DATASET EXTRACT>
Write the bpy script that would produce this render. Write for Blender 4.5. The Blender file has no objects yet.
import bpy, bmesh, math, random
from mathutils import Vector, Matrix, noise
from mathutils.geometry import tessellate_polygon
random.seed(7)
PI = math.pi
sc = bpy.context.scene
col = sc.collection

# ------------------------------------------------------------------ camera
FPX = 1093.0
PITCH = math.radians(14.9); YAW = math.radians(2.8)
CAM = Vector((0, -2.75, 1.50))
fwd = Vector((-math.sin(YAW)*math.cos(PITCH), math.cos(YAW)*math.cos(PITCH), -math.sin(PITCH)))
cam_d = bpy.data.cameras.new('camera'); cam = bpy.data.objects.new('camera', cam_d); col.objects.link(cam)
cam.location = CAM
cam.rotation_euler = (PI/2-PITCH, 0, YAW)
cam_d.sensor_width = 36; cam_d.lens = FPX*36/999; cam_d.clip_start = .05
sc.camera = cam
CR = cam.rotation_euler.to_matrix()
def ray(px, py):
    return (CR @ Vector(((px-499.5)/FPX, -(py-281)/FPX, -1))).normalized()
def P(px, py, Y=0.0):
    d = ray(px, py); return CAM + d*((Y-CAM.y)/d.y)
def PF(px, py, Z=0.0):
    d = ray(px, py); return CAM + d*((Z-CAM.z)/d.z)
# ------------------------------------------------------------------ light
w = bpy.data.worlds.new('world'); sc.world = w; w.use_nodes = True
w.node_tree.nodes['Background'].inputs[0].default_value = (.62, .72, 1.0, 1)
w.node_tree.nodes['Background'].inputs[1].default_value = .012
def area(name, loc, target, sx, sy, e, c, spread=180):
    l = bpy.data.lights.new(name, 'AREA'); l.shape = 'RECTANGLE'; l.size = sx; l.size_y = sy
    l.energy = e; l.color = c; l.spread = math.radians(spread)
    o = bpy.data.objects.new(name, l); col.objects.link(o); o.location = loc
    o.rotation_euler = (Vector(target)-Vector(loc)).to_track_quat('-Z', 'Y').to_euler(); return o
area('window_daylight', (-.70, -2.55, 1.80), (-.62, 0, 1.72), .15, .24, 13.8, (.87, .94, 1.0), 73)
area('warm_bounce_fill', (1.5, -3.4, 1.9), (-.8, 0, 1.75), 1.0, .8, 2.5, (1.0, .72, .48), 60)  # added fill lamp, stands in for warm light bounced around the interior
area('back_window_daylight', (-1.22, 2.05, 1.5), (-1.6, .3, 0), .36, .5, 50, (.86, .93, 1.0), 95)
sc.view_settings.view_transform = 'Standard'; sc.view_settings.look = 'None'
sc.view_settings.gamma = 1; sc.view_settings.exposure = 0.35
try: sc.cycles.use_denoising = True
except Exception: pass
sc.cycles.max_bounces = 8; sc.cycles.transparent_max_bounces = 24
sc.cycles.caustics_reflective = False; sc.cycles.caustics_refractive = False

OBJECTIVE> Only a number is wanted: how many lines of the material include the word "objects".

SOLUTION TO THE EXERCISE> 3